2) A 55-g sample of a gaseous fuel mixture contains 0.51 mole fraction propane, C3H8; the remainder of the mixture is butane, C4H10. What are the masses of propane and butane in the sample?

3) What is the boiling pt. of a solution of 0.150g of glycerol, C3H8O3, in 20.0g of water? What is the freezing point?

4) An aqueous solution of a molecular compound freezes at -0.086 degrees Celsius. What is the molality of the solution?

 

[xIcewind]

Hey krein123 -- I joined to help you, as you joined to ask questions. Haha.

Onto business.

1. You have the percentage composition by mass. Knowing that, for example, 1% by mass of 1L of water (at densilty 1.000g/mL) is 10g, you can calculate the mass of solution.

With the mass you can find thus the mols of NH4Cl in the solution (mols/molar mass/mass relationship). Then, you can apply the definitions of molarity/molality/mole fraction -- molarity is mol/L, molality is mol/kg solvent, and mole fraction is a ratio of two mols.

2) Well. This one you can do sort of algebraically. Assuming there's a mole fraction of 1, for example.

x/(x+y) = 0.51, where x= mol of propane, and y = mol of butane.
x*molar mass of propane + y*molar mass of butane = 55g. Solve!

3) For this you'll need to know the Kf. You can first find the mols of glycerol in 0.150g -- then the molality. Since glycerol has that coefficient thingy of 1 (I apologise, terminology is stuck in my head, the factor where you multiply by the amount of dissociated 'parts' a molecule forms in solution), you can do Tf = Kf * m * i, where i = 1, m = molality, Kf = a constant of temperature (either freezing depression or boiling elevation, but they will be the same absolute number in the end. For example, if the change is 4C, and it normally freezes at 0 and boils at 100, you'll have a final freezing of -4, and a final boiling of 104.)

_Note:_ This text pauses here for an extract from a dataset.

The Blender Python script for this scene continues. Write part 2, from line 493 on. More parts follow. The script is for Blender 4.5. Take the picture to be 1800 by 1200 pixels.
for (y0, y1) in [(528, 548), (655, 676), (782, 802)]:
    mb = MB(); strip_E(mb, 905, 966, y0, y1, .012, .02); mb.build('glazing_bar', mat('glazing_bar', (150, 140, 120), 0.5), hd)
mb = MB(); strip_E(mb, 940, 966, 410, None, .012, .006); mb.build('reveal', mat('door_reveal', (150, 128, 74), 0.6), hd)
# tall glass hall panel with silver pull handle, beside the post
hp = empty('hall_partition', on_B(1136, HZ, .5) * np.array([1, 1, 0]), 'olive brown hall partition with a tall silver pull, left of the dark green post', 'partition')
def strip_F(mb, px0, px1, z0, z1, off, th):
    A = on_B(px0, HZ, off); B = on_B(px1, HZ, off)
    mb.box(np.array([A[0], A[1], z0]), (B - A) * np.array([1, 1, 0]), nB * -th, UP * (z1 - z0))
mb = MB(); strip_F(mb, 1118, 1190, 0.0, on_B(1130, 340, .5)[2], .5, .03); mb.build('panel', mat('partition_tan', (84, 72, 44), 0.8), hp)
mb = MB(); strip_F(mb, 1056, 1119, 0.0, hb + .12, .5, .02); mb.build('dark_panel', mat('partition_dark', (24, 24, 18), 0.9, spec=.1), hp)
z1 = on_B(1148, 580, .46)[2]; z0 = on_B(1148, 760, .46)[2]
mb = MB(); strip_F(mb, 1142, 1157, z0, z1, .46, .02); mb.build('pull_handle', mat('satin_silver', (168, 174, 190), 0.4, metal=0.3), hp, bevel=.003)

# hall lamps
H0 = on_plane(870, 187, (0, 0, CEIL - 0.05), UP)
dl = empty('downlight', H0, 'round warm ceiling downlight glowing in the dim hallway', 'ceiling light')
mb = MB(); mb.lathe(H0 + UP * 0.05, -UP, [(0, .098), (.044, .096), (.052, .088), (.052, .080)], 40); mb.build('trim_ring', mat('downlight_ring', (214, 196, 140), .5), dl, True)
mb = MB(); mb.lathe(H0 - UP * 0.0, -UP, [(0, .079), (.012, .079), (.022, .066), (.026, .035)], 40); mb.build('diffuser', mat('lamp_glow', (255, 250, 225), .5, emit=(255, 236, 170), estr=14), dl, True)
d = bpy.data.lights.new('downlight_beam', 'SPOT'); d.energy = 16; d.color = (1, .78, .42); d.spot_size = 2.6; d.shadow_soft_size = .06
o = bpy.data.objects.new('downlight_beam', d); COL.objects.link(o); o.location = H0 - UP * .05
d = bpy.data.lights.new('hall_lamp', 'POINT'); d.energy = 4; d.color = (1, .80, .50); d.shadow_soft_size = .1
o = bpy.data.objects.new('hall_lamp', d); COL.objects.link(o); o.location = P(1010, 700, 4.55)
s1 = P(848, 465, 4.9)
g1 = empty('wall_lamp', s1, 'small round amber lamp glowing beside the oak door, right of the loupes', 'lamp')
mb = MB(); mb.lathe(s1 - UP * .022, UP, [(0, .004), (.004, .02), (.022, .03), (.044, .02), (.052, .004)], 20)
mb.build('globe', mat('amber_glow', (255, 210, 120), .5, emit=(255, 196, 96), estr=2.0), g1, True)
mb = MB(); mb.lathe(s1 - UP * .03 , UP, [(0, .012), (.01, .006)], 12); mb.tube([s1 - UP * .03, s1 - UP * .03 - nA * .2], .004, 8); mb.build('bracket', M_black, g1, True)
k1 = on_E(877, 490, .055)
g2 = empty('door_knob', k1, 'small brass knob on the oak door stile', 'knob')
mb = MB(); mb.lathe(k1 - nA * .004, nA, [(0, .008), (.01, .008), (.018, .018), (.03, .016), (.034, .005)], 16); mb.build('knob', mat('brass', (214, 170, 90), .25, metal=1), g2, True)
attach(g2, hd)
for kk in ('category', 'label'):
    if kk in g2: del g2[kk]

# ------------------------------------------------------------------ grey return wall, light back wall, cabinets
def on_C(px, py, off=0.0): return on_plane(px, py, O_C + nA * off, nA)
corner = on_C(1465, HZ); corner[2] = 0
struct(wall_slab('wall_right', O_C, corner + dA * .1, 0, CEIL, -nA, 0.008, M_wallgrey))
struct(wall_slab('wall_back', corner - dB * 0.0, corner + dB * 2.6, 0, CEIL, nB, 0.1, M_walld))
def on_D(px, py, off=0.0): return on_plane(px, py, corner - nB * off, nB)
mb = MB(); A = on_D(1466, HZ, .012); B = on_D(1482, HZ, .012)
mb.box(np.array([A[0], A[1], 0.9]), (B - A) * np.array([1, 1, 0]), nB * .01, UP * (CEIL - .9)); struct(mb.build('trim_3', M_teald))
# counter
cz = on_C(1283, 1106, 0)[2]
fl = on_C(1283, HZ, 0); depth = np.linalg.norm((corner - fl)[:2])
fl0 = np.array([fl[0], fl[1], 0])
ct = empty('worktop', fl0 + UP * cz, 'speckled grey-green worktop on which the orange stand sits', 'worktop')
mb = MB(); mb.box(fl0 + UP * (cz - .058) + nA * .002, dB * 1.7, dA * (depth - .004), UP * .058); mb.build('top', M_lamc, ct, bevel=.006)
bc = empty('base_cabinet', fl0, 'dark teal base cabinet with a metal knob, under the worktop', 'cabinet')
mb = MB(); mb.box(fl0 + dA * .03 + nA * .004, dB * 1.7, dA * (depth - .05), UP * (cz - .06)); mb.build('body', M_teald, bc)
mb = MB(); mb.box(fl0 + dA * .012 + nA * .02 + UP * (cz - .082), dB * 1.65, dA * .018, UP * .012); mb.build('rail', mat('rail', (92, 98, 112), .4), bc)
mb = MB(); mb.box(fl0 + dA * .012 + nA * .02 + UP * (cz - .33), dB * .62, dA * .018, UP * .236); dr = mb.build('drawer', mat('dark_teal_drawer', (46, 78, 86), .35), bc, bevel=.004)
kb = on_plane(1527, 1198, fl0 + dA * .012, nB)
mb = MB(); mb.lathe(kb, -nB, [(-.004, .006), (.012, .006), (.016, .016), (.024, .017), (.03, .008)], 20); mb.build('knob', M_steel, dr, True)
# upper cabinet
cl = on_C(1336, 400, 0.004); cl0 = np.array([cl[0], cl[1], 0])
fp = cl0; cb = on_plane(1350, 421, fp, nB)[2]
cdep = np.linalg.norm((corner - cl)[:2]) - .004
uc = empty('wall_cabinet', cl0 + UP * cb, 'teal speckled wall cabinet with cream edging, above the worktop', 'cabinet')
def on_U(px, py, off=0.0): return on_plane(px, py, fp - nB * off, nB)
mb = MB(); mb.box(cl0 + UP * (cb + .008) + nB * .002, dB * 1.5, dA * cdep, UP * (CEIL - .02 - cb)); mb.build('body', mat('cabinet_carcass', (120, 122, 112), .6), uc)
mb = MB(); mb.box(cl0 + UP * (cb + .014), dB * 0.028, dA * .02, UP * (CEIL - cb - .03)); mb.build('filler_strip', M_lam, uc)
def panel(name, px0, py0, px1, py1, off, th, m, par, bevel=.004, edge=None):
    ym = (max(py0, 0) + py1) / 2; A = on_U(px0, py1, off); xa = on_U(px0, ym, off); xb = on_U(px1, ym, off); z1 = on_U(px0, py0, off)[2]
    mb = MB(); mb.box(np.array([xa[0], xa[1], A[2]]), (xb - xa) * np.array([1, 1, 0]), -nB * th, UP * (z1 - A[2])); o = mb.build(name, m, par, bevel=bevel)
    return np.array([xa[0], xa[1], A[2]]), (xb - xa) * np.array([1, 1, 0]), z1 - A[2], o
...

4) You'll need, again to know the Kf of this compound. Aqueous means that it's in water, so you know that the Tf (from the above Tf = Kf*m*i, and we assume i to be 1, since it's a 'molecular compoud'), we know Kf (or should), and you can find m.

Good luck on your MCATs!

 

[Kaustikos]

That makes more sense. My guess was wrong, thanks for clearing it up.

Actually, you were correct. The delta T = 40, not 15.